[Recorded data]
■ ■ ■ ■ ■

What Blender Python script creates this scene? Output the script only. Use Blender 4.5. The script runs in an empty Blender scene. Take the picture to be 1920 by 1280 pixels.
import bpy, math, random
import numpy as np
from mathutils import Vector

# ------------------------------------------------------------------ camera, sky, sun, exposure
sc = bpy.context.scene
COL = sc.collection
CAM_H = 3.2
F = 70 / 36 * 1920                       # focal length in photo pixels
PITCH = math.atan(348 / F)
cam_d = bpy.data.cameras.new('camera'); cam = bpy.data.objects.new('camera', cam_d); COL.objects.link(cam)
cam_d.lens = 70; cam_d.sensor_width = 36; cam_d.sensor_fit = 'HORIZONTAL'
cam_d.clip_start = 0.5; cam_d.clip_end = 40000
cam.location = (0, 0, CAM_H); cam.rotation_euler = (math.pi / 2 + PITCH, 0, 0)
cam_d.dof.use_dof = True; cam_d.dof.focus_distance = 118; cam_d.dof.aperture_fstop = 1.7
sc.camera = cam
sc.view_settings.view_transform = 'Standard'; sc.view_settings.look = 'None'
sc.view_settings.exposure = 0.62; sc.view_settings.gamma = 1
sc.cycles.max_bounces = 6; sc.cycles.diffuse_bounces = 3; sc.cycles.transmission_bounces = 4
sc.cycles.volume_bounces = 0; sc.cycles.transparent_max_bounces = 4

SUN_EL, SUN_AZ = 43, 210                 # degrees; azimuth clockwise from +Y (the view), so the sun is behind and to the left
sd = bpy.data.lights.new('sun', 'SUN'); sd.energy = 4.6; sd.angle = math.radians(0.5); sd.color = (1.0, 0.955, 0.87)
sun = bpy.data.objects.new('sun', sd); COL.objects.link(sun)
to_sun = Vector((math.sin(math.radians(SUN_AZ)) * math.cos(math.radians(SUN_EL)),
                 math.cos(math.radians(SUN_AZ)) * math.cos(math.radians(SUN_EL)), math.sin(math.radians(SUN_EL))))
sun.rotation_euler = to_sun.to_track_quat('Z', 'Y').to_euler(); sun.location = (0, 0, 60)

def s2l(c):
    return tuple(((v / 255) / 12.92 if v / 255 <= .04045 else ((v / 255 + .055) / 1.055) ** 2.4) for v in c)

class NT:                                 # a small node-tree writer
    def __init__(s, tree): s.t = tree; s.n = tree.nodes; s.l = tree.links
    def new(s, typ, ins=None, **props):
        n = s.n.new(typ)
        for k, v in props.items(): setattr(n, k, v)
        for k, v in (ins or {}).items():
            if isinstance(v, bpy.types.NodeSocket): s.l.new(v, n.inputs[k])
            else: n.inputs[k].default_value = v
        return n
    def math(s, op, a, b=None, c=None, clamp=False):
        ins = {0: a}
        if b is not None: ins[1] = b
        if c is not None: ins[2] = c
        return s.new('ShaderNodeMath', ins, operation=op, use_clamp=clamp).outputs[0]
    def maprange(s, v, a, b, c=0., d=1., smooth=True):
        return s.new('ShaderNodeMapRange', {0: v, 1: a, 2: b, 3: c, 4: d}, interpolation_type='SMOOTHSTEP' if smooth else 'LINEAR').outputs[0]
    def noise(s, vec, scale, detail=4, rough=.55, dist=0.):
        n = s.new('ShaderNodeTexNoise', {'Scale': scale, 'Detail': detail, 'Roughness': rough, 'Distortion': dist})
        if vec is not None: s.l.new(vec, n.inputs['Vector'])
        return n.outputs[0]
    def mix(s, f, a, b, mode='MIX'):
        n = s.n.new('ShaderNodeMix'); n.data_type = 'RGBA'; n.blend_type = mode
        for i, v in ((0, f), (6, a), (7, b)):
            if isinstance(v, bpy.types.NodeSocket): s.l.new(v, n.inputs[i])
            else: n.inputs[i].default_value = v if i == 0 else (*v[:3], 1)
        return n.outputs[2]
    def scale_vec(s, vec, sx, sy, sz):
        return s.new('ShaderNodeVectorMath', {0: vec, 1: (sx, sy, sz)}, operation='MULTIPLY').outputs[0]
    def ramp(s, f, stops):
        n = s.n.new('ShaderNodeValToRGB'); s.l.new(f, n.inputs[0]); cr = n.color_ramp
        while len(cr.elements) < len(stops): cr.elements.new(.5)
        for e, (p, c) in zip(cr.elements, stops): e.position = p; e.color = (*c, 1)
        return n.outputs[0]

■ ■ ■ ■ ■

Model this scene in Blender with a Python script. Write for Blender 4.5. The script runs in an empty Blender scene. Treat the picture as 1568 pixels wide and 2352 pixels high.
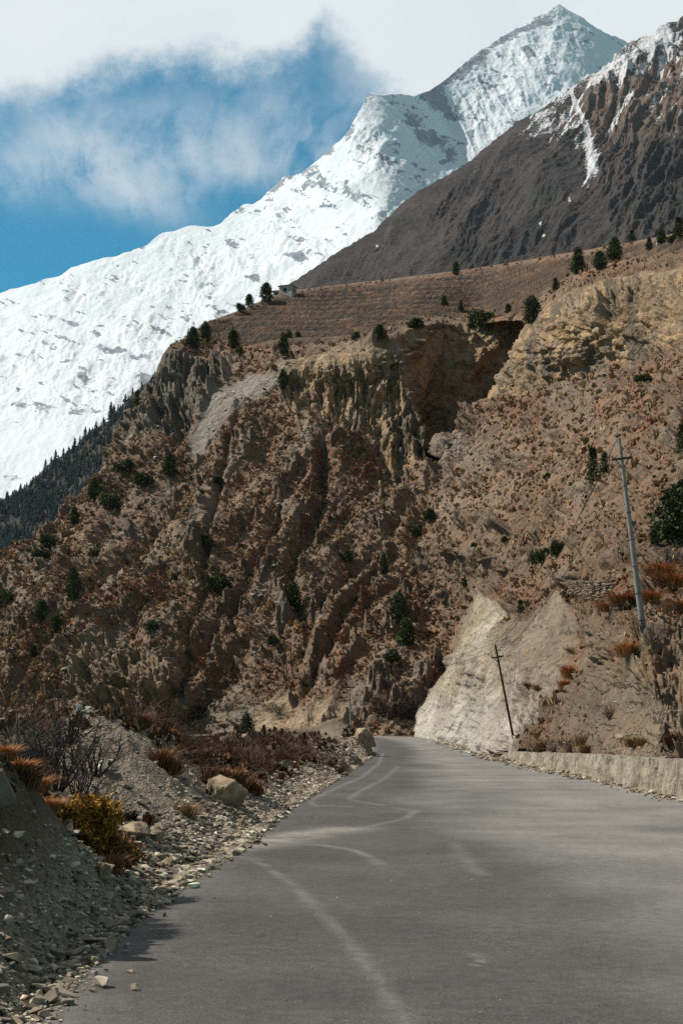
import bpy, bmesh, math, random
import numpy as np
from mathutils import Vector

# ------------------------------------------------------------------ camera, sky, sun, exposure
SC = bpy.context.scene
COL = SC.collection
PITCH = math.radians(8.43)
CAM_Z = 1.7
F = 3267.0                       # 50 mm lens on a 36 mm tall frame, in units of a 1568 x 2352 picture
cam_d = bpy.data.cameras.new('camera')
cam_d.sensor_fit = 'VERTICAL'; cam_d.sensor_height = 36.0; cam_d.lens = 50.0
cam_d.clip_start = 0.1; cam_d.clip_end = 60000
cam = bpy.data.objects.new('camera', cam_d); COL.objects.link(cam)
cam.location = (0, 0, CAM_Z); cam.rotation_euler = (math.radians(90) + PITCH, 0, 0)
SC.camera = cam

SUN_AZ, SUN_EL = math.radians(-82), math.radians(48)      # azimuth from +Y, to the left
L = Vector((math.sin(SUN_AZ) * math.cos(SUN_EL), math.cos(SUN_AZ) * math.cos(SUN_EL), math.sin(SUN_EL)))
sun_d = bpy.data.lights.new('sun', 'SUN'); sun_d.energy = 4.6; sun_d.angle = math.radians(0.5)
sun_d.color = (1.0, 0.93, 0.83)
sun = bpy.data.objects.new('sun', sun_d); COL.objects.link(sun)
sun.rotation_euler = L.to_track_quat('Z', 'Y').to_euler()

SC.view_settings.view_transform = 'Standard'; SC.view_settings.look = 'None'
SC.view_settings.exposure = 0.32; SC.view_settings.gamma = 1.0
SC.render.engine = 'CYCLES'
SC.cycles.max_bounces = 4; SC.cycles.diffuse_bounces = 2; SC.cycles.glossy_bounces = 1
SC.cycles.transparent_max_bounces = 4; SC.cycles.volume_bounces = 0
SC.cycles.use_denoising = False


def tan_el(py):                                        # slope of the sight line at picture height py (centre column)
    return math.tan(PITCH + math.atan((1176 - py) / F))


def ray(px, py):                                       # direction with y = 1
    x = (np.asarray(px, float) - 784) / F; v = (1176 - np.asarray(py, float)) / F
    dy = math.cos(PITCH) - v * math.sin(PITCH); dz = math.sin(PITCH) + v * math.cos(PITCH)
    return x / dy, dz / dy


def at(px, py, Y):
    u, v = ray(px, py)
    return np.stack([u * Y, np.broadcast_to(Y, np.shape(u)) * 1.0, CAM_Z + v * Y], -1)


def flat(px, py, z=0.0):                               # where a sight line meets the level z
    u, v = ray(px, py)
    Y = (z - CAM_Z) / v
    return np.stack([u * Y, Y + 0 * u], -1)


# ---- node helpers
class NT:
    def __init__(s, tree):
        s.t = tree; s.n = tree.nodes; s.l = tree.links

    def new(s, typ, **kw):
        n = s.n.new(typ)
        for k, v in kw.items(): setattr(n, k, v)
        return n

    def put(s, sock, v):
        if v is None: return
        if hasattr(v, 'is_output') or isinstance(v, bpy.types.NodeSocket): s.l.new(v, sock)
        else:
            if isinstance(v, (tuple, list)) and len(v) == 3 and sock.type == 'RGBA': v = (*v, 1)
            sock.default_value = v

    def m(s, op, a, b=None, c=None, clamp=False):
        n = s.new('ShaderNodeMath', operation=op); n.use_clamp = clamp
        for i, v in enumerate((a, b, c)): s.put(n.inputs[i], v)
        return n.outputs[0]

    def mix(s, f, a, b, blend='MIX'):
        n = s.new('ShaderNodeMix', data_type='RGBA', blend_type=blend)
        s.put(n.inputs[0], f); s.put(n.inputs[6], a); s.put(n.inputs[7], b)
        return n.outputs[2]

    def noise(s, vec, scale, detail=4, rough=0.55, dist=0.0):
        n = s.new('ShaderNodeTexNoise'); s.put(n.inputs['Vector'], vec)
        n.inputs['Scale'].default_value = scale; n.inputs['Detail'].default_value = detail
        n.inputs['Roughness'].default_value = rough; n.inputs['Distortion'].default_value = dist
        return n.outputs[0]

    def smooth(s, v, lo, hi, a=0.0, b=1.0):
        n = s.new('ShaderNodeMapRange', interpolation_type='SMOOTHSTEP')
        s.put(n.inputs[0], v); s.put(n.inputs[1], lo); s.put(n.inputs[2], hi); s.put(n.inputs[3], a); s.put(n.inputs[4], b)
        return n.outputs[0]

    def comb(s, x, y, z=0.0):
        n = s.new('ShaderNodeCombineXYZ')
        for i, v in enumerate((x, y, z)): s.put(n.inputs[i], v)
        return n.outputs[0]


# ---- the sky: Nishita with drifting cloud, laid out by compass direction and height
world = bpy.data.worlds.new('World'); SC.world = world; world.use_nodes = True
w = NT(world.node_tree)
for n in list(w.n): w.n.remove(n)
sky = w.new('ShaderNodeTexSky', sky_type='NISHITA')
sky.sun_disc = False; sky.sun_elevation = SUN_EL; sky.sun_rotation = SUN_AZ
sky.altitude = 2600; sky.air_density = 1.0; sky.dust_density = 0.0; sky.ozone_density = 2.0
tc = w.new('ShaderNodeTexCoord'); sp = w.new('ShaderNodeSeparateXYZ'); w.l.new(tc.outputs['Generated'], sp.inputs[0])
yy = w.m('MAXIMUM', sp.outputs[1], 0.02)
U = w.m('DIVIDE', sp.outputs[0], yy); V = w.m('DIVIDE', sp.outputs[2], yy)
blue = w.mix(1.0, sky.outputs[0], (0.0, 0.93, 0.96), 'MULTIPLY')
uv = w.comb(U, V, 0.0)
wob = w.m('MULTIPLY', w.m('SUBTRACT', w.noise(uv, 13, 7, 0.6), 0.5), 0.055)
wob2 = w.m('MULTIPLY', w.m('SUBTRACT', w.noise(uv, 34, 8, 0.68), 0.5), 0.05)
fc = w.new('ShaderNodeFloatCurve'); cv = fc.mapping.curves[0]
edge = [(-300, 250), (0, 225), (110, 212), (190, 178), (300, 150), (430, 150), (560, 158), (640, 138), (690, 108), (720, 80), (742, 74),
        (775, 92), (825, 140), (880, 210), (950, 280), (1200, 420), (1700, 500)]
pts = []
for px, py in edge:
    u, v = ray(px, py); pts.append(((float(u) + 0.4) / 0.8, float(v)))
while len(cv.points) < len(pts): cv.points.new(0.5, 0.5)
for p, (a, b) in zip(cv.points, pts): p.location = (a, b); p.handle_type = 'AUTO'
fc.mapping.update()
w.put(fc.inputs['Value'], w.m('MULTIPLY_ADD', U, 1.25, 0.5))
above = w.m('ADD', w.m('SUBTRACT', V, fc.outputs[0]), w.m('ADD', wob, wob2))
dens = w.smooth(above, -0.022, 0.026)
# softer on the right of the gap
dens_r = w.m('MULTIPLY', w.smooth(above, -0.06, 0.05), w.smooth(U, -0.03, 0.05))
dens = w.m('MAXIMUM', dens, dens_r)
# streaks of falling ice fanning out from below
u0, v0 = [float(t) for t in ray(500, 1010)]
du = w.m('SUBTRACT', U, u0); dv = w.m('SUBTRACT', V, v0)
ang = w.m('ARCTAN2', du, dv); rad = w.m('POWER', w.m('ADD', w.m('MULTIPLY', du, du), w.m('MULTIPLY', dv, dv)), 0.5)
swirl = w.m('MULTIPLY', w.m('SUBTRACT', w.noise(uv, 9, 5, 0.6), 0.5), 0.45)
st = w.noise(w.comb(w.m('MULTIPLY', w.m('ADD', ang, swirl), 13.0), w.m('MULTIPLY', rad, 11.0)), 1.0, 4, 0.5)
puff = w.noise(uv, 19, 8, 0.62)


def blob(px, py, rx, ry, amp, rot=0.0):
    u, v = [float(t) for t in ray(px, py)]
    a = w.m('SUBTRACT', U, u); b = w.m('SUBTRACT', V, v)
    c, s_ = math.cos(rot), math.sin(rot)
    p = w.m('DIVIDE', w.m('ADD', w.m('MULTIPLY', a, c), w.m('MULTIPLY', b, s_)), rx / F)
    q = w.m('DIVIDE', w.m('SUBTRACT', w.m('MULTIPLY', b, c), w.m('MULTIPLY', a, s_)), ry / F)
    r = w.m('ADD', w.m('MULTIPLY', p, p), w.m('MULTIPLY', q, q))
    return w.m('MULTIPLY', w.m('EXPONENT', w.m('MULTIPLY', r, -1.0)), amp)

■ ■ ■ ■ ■

* _EXERCISE PROMPT_
Copy out the listing above from the line containing "Model this scene" to the line containing "return x / dy, dz / dy", both included, exactly as written and minus the images.

* _TASK OUTPUT_
Model this scene in Blender with a Python script. Write for Blender 4.5. The script runs in an empty Blender scene. Treat the picture as 1568 pixels wide and 2352 pixels high.
import bpy, bmesh, math, random
import numpy as np
from mathutils import Vector

# ------------------------------------------------------------------ camera, sky, sun, exposure
SC = bpy.context.scene
COL = SC.collection
PITCH = math.radians(8.43)
CAM_Z = 1.7
F = 3267.0                       # 50 mm lens on a 36 mm tall frame, in units of a 1568 x 2352 picture
cam_d = bpy.data.cameras.new('camera')
cam_d.sensor_fit = 'VERTICAL'; cam_d.sensor_height = 36.0; cam_d.lens = 50.0
cam_d.clip_start = 0.1; cam_d.clip_end = 60000
cam = bpy.data.objects.new('camera', cam_d); COL.objects.link(cam)
cam.location = (0, 0, CAM_Z); cam.rotation_euler = (math.radians(90) + PITCH, 0, 0)
SC.camera = cam

SUN_AZ, SUN_EL = math.radians(-82), math.radians(48)      # azimuth from +Y, to the left
L = Vector((math.sin(SUN_AZ) * math.cos(SUN_EL), math.cos(SUN_AZ) * math.cos(SUN_EL), math.sin(SUN_EL)))
sun_d = bpy.data.lights.new('sun', 'SUN'); sun_d.energy = 4.6; sun_d.angle = math.radians(0.5)
sun_d.color = (1.0, 0.93, 0.83)
sun = bpy.data.objects.new('sun', sun_d); COL.objects.link(sun)
sun.rotation_euler = L.to_track_quat('Z', 'Y').to_euler()

SC.view_settings.view_transform = 'Standard'; SC.view_settings.look = 'None'
SC.view_settings.exposure = 0.32; SC.view_settings.gamma = 1.0
SC.render.engine = 'CYCLES'
SC.cycles.max_bounces = 4; SC.cycles.diffuse_bounces = 2; SC.cycles.glossy_bounces = 1
SC.cycles.transparent_max_bounces = 4; SC.cycles.volume_bounces = 0
SC.cycles.use_denoising = False


def tan_el(py):                                        # slope of the sight line at picture height py (centre column)
    return math.tan(PITCH + math.atan((1176 - py) / F))


def ray(px, py):                                       # direction with y = 1
    x = (np.asarray(px, float) - 784) / F; v = (1176 - np.asarray(py, float)) / F
    dy = math.cos(PITCH) - v * math.sin(PITCH); dz = math.sin(PITCH) + v * math.cos(PITCH)
    return x / dy, dz / dy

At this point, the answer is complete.